The creative looseness of the lines of varying length is tied up by the tightness of the – mostly monosyllabic – rhymes, and the sentences that predominantly continue past the stanza’s end keep the narrative thrusting forward.

One of the crucial elements in the success of Fallon's Georgics was the easy lightness with which he introduced Irish colloquialisms into his version: "your storm fears / are a thing of nothing", "while I'm at it" and so on. In the passage just quoted, "mind this well" and "one and the same" have the same vernacular ease.
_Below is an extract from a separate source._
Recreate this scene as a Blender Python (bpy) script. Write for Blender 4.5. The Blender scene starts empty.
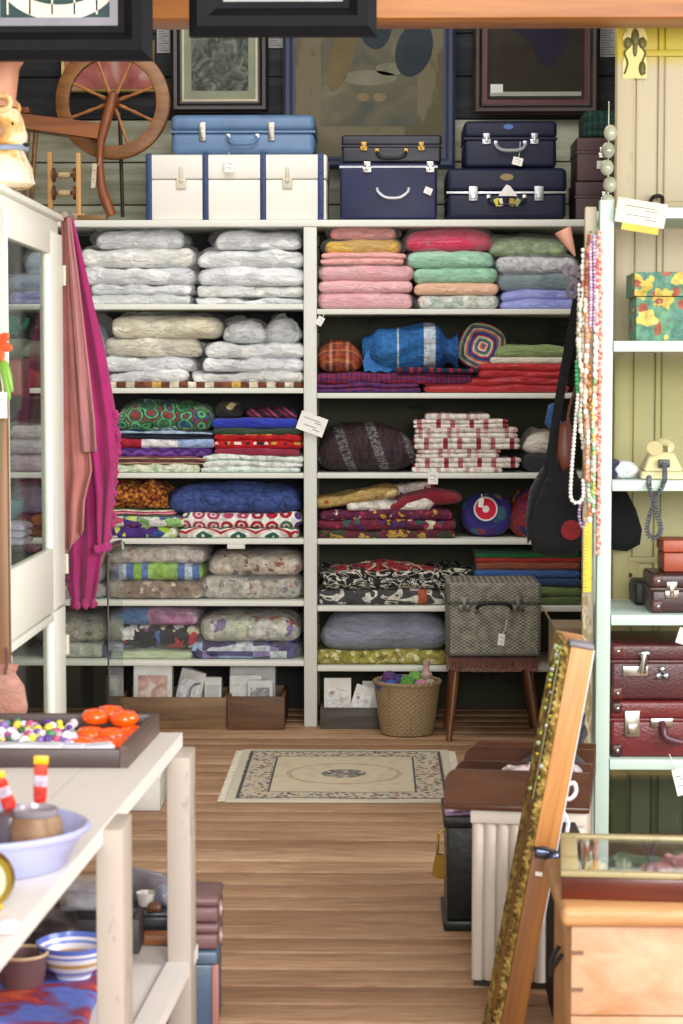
import bpy, bmesh, math, random
from mathutils import Vector, Matrix, Euler, noise
PI = math.pi
C = bpy.context.scene.collection
sc = bpy.context.scene
# ------------------------------------------------------------------ camera
FPX, CX, CY = 2000.0, 341.5, 512.0
PITCH, YAW, EYE = math.atan(132/2000), math.radians(0.99), 1.57
cd = bpy.data.cameras.new('camera'); cam = bpy.data.objects.new('camera', cd); C.objects.link(cam)
cd.sensor_fit = 'HORIZONTAL'; cd.sensor_width = 24; cd.lens = FPX*24/683
cam.location = (0, 0, EYE); cam.rotation_euler = (PI/2-PITCH, 0, YAW)
cd.dof.use_dof = True; cd.dof.focus_distance = 8.9; cd.dof.aperture_fstop = 8.0
sc.camera = cam
ROT = Euler((PI/2-PITCH, 0, YAW)).to_matrix()
def P(u, v, Y):
    d = ROT @ Vector(((u-CX)/FPX, -(v-CY)/FPX, -1))
    return Vector((0, 0, EYE)) + d*(Y/d.y)
def Zv(v, Y, u=CX): return P(u, v, Y).z
def Xu(u, Y, v=CY): return P(u, v, Y).x
# ------------------------------------------------------------------ light
w = bpy.data.worlds.new('world'); sc.world = w; w.use_nodes = True
w.node_tree.nodes['Background'].inputs[0].default_value = (0.93, 0.96, 1, 1)
w.node_tree.nodes['Background'].inputs[1].default_value = 0.62
def area(name, loc, target, sx, sy, power, col=(1, 1, 1)):
    l = bpy.data.lights.new(name, 'AREA'); l.shape = 'RECTANGLE'; l.size = sx; l.size_y = sy
    l.energy = power; l.color = col
    o = bpy.data.objects.new(name, l); C.objects.link(o); o.location = loc
    o.rotation_euler = (Vector(target)-Vector(loc)).to_track_quat('-Z', 'Y').to_euler()
    return o
area('shopfront_daylight', (0.9, -1.2, 2.3), (0, 9, 1.2), 3.0, 1.8, 300, (1, .99, .97))
area('side_window_daylight', (2.5, 3.6, 2.0), (-0.6, 5.0, 1.0), 2.2, 1.6, 95, (1, .99, .98))
area('overhead_fill', (-0.3, 7.4, 3.7), (-0.3, 8.3, 0), 2.4, 1.2, 40, (1, .98, .95))  # area lamp added under the closed ceiling to light the shelf tops
sc.view_settings.view_transform = 'Standard'; sc.view_settings.look = 'None'
sc.view_settings.gamma = 1; sc.view_settings.use_curve_mapping = False
sc.view_settings.exposure = 0.42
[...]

He achieves this effect widely in Deeds and Their Days, and with the same success as in the Georgics; the advice for springtime work, where the original (going by Nagy's close translation) says "Get to work early", Fallon says airily, "The early start – you know the tale . . ." inviting the Irish "tosach maith, leath na hoibre"; Pandora is "a right bitch". By now Fallon's declared reluctance to identify as a front-line translator is not credible. The style of these translations is unmistakable, and Fallon is bound to be asked again what he is going to translate next. If he says "Nothing" again, he will not be believed.

It is very welcome to have a lively version of 'Works and Days', one of the foundational works of European poetry, with the drive of this one

Beyond the formal success here, it is very welcome to have a lively version of Works and Days, one of the foundational works of European poetry, with the drive of this one. Beyond the Virgil parallels, and the familiar stories of the early sections – the five ages, Prometheus, Pandora – Works and Days is an early poetic treatise on astronomy as it relates to the seasons, the first farmer's almanac. In the extensive account of the seasons and the stars we find "Pleiades and Hyades and brave Orion", Arcturus and the Dogstar. The ostensible occasion of the poem – stern instructions to the narrator's brother after a disputed inheritance – is, as Fallon says, no more than an excuse for a wide-ranging account of the world of nature, the universe and daily life. One of Fallon's earlier poetry collections was called The News and Weather. In Works and Days he has found the perfect original, not just for the Georgics but for himself as poet, farmer and translator. And Hesiod, who wouldn't go away, has found an ideal transmitter to the modern age.